RE: BD's journal(Of Love)
So, I'm back again, and despite my constant claiming that I WILL be active again, I keep flopping out of Bluemoon. I'm here again, licking my wounds and trying to desperately find people I can talk to, since the person that I had occupied myself with for the past few months barely wants anything to do with me. He says that he still wants to be their for me, but the thing is, I did something really stupid.
It all began three long years ago. Three long years ago I had terrible self esteem and I wanted to know what it felt like for people to stop and tell me how pretty I looked. I used someone elses photos for this time period, and I never admitted to that. It wasn't here or on my roleplaying site...No, I knew that there was a really high chance that I would fall for someone on roleplaying sites because I've always followed that pattern. So I was pretty sure I could distance myself from people on this site filled with what seemed to be..not my type.
So, here I was three years ago, basking in affection that wasn't mine, that was for the person I had impersonated. And I did it for a year or so before I stopped putting up pictures...because I had run out. And because I felt bad for lying to everyone. But, I still wanted to hold onto that username, that affection that didn't belong to me. I never told anyone that it wasn't me, I let them continue to think they knew what I looked like.

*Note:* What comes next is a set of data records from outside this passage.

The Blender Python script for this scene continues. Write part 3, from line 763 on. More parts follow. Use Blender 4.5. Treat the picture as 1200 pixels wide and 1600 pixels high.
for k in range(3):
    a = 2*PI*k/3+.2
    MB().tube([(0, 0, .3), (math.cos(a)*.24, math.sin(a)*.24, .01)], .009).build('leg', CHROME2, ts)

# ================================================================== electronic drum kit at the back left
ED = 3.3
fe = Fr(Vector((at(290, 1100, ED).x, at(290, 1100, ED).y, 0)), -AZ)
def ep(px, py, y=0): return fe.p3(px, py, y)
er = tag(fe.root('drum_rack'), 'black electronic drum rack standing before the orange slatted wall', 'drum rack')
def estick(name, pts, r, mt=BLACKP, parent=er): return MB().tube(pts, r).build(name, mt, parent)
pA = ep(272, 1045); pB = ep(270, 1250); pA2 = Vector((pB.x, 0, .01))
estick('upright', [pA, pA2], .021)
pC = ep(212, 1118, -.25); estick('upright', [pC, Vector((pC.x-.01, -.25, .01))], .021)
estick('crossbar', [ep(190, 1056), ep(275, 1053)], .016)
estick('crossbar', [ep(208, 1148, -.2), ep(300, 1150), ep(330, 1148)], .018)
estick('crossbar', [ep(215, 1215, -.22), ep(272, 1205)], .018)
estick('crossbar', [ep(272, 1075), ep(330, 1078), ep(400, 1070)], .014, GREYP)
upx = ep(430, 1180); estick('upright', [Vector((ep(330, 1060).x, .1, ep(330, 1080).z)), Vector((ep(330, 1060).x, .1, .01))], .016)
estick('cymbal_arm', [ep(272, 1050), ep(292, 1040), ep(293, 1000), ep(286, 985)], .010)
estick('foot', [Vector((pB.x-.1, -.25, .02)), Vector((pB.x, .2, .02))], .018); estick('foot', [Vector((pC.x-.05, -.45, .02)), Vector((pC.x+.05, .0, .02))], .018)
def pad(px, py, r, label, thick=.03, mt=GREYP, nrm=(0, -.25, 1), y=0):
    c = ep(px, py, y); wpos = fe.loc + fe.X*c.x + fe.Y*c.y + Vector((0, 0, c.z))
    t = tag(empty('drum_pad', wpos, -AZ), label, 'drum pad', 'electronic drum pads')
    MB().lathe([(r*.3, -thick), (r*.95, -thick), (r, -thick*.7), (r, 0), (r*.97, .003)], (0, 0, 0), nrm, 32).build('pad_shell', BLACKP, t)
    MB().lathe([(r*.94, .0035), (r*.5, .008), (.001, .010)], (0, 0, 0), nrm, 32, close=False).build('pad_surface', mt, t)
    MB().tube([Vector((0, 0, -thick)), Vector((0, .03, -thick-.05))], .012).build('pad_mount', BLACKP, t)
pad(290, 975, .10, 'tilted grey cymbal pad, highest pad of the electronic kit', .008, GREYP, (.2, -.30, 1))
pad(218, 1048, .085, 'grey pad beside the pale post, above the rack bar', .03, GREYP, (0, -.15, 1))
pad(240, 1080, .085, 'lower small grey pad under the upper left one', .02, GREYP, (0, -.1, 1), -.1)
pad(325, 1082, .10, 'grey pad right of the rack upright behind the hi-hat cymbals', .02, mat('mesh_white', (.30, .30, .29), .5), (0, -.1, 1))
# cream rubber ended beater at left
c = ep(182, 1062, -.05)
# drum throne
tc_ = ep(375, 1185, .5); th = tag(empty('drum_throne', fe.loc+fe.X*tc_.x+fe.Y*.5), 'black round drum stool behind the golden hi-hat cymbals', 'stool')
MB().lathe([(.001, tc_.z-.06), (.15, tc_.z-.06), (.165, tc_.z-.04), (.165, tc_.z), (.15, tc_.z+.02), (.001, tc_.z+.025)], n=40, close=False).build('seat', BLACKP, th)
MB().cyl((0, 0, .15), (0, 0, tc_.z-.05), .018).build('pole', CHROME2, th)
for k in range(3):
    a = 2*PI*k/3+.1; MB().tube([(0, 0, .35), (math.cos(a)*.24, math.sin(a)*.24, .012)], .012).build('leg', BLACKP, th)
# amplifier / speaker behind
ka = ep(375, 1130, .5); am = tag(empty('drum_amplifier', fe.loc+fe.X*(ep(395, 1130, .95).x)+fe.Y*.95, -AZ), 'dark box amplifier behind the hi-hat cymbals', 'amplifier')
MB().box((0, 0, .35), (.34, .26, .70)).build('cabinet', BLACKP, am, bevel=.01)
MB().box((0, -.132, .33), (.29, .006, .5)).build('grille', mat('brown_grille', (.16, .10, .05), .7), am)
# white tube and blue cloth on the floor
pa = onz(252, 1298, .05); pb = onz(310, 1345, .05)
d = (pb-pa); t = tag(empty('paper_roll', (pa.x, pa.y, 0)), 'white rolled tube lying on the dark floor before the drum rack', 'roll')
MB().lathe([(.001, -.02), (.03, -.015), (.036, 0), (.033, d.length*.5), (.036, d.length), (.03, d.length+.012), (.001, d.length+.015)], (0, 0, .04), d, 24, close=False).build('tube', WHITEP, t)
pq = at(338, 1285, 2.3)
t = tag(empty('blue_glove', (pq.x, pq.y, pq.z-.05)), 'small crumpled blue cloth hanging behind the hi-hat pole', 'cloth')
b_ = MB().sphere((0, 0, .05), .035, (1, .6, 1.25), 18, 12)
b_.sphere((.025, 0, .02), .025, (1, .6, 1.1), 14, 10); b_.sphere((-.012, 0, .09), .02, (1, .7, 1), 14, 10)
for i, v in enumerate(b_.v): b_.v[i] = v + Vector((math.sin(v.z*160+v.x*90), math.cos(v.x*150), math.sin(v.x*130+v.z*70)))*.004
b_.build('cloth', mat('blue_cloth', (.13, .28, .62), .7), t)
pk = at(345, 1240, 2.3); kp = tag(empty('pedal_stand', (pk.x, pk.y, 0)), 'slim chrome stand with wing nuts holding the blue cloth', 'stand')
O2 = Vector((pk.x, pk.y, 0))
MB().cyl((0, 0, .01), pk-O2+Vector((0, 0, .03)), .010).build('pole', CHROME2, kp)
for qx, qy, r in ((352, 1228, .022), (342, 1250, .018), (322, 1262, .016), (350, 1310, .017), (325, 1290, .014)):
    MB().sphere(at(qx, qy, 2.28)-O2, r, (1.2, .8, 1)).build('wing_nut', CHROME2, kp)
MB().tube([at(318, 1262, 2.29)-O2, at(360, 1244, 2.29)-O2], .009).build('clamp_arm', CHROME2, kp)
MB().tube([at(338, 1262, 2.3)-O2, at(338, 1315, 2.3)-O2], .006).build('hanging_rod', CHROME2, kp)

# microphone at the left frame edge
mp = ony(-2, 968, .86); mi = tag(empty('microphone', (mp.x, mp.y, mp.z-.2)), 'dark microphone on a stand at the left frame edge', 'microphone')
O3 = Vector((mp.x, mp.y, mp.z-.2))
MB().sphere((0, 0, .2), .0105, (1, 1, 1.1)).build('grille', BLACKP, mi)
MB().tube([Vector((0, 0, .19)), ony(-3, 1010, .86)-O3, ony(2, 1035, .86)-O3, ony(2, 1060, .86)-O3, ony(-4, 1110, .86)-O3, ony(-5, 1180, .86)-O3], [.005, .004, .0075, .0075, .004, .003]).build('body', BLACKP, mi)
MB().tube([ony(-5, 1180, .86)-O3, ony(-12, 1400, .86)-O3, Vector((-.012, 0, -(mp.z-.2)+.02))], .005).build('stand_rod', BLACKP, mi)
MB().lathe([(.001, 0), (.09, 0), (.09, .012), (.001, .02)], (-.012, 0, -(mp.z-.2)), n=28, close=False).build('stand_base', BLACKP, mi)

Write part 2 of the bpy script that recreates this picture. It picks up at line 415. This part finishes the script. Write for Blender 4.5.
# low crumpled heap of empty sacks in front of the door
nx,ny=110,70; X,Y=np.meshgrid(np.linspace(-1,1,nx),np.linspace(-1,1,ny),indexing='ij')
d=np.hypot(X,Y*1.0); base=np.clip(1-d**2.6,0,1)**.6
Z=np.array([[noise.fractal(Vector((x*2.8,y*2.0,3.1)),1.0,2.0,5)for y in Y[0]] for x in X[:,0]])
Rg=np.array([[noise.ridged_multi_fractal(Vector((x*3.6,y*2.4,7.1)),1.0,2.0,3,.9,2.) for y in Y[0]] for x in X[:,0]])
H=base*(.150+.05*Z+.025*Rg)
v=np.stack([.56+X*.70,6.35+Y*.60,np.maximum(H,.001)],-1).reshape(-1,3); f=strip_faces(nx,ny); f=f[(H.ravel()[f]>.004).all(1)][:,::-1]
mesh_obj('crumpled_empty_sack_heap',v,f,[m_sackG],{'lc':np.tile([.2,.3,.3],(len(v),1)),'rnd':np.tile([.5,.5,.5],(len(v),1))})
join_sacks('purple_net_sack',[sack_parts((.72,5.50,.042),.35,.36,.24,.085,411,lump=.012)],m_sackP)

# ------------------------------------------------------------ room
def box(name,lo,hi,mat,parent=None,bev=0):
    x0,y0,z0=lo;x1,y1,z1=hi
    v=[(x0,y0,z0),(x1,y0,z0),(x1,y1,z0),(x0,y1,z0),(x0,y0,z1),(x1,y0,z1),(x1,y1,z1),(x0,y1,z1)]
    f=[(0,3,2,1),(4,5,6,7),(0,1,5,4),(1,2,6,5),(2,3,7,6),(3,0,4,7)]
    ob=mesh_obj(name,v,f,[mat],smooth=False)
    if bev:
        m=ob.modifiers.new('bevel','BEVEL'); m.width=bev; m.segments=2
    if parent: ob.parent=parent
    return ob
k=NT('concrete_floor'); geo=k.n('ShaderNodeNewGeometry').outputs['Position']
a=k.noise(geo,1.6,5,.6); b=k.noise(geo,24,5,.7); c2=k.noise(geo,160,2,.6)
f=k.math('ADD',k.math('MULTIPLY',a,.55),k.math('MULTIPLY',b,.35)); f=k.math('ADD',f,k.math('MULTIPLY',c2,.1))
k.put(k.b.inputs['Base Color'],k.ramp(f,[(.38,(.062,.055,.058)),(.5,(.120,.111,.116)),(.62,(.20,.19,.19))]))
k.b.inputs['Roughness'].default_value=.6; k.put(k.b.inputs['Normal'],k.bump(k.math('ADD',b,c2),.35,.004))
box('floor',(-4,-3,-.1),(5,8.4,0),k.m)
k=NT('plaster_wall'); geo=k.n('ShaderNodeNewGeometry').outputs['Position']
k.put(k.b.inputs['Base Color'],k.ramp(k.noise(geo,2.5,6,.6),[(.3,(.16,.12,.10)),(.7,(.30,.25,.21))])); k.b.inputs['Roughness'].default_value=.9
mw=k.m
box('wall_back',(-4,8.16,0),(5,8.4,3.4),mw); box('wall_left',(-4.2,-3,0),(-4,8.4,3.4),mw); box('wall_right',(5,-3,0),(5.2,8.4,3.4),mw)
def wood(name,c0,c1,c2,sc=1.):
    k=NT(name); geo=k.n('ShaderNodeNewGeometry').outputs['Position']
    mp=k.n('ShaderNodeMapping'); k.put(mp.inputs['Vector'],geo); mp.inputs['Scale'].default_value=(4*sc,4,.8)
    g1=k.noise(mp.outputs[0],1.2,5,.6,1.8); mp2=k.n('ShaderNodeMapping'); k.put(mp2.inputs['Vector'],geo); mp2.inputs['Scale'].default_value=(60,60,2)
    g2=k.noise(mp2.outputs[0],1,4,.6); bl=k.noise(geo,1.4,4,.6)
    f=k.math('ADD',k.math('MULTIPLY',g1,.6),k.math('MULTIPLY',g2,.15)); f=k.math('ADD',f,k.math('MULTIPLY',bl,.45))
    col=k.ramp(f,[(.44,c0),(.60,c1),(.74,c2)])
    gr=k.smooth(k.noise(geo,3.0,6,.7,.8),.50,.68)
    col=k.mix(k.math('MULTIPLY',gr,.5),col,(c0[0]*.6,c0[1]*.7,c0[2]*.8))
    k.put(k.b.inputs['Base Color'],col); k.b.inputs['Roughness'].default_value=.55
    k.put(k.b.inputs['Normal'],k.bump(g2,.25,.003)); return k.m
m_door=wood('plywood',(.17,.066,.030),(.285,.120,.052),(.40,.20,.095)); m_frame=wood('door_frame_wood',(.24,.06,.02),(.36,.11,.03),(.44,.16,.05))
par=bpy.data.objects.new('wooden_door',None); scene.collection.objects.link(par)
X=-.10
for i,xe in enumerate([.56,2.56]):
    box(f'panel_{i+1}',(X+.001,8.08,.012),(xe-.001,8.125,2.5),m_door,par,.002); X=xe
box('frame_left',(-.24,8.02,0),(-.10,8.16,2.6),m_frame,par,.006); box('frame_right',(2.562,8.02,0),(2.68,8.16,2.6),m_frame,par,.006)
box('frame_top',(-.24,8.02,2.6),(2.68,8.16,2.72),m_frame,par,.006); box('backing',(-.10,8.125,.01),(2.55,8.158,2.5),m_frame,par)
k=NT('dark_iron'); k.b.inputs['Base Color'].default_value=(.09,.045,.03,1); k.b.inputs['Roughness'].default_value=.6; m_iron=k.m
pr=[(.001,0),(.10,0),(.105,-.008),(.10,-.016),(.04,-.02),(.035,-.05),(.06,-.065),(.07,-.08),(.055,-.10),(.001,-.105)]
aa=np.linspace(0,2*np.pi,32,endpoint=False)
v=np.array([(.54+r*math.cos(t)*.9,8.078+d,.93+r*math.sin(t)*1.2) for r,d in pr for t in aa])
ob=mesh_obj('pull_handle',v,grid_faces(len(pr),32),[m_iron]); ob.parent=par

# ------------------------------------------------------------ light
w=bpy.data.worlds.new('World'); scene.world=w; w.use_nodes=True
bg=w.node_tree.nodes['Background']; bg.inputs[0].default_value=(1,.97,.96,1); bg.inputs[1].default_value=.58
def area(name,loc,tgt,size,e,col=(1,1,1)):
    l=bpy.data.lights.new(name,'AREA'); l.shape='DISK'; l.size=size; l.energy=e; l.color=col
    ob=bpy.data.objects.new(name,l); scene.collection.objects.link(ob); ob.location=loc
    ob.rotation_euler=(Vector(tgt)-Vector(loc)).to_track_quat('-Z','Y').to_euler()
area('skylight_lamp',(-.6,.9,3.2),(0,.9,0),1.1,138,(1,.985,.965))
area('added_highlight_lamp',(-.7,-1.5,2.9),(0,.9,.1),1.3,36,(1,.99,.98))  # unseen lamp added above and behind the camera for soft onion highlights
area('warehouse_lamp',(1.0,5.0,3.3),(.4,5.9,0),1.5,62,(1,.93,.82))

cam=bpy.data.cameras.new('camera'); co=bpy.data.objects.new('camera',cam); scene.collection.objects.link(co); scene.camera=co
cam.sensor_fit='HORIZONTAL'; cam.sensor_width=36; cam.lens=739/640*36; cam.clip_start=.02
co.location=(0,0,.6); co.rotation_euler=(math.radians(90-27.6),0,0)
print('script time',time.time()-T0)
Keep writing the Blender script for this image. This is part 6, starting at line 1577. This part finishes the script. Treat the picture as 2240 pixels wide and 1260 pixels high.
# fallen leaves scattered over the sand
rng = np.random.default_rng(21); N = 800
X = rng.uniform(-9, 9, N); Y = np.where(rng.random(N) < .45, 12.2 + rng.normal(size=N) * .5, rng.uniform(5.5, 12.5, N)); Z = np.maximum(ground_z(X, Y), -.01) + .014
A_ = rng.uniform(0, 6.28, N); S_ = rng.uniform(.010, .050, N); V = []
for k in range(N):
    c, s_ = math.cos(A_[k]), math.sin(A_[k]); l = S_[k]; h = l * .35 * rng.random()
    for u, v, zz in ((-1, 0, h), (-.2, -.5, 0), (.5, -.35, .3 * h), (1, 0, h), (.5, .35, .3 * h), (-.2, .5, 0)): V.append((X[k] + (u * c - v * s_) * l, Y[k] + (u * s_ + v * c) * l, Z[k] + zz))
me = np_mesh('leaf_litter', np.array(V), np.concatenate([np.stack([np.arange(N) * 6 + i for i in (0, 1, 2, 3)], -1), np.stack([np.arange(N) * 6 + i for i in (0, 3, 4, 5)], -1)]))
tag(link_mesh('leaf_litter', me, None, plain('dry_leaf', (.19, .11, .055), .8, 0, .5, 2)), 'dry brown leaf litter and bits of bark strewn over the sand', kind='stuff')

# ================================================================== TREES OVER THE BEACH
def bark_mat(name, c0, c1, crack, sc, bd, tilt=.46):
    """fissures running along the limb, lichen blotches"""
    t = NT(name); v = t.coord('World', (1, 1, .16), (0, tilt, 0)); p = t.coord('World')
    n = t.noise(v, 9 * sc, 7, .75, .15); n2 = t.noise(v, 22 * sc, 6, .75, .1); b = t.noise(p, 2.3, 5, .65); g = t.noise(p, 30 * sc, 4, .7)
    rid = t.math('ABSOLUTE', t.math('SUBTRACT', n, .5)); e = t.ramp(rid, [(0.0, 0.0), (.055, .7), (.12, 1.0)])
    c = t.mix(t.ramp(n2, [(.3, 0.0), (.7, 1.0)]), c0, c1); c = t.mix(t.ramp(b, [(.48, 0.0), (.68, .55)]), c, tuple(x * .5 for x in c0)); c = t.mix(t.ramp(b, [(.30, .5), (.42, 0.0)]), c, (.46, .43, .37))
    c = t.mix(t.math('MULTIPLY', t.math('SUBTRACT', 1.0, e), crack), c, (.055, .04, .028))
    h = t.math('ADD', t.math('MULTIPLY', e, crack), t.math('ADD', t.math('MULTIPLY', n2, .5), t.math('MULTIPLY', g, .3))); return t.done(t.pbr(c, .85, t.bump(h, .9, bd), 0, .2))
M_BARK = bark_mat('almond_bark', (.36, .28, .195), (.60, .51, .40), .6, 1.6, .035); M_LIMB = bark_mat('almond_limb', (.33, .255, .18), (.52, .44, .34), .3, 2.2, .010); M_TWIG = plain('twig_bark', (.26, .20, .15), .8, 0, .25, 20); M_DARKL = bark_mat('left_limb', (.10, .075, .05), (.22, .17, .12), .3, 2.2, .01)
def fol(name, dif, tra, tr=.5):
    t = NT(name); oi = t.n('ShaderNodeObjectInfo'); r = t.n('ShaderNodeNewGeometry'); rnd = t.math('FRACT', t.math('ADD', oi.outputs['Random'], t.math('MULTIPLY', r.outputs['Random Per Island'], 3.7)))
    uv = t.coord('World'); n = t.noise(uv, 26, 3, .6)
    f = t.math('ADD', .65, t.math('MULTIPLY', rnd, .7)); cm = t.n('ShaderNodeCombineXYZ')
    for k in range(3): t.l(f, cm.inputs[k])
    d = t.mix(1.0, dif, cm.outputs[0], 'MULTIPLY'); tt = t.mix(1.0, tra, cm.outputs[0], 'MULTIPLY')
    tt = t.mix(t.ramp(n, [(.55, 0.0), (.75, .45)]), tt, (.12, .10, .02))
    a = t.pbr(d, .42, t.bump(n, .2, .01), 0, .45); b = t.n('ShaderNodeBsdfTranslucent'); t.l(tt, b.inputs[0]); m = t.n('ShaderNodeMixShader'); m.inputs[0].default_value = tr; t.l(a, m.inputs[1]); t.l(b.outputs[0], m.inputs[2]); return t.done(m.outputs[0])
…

And then, I found him. Well, he had always been around. But that he, was a she at the time, and when he confessed that he wasn't really a she, well I didn't believe it. He had happened to come out on April Fools day, so I had went about a year not believing it. And then I asked him one day straight up if he was a girl. He answered no, and gave me a picture.
Okay, no big deal.
See, we had always been kind of together on the forums, but I had always bossed him around because it was a bit of a joke between the two of us, that I was superior because of my position on the mod ladder, and he was at the lowest point while I was one point away from being an admin. But, when I lost that position, and my life had been growing darker and darker, he stayed there for me, and defended me.
We grew tired of that site and moved onto the next, but we continued to be harassed. Especially because, it was common knowledge that at this point we had gotten together. I didn't want to at first...I knew that he thought I was someone that I wasn't, but I still didn't have the balls to end my three year lie....and confess she wasn't me. He was in the same position I had been, as a mod, but they had removed him from that just like they did to me. And we finally got sick of the drama, the bullshit, and left together.
He had bought me an Xbox at this point, and all we did was play Halo together, but sometimes we stopped playing and just talked for hours, and then it slowly transitioned form Xbox live to over the phone. The relationship became more serious, as I fell deeper and deeper in love with this man, knowing that I couldn't be with him because I couldn't end this lie...I fought with myself over it in the course of this three months we were dating. He loved what I looked like, and it killed me inside knowing that he probably wouldn't be into what I really looked like.
Then one day we talked about secrets, and he told me something he had never told anyone else in his life. And then said he didn't deserve me because he was a liar. A terrible person. And I laughed and told him that I had done something far worse than he did, in terms of lying. See, I had always felt a connection with him because he had done what I did, and pretended to be someone else that he wasn't, he just never shared any pictures like I did. So when he convinced me to tell him that deep dark secret of mine, the one that tortured my conscious for the past three years...the one that warped my sense of who I really was...what reality I lived in, I knew at this point I was tired. I was tired of lying and watching my back. I was tired of hurting the one I loved.
He promised me that no matter what it was that he wouldn't leave me. I told him it was possible that this would make or break our relationship. He still told me that he would never leave me. No matter what he loved me. And I broke...I told him everything. He laughed and said it was no big deal. But, deep down I knew.....
That night was fine, we fell asleep happy together. But the next day...something was off...and he started apologizing to me and he told me that he was a bad person. This was after I gave him a picture of what I really looked like, and he was silent...that was when I really knew something was wrong.
I didn't expect to be rewarded for my lying. I wanted him to be mad. But he kept blaming himself and saying that he was horrible. He blamed himself, and he's still doing it. He was trying to stay with me, he didn't want to admit to himself that he was shallow. Then, after a very long night, I asked him if he would stay with me or not. He kept saying I don't know. But I forced him to pick. He said we were over.
And here I am now...
I am used to being rejected or ignored because of my appearance. I stopped going on fetlife and posting pictures here because I always felt that I was inferior to all the other beautiful woman. I told myself I wouldn't do it anymore until I dropped my weight and grew out my hair(which is going very well by the way). Then I could finally be what I always wanted to be.. noticeable to the opposite gender.
...And now I have managed to convince myself that if I do these things, I can face him with pride and maybe we'd have a chance together again.
I had gone so many years watching people that I had feelings for choose someone much thinner, sexier, and generally better than me. I was always freinds zoned, and I had settled for a lot of things in my life after I lost my virginity. I promised myself I wouldn't do that anymore this year. I don't want to have sex with just anyone who will show me affection.
It's time that I start respecting myself, and I am working on getting my body to wear it deserves to be. Because I know that who I really am, isn't what I see in the mirror.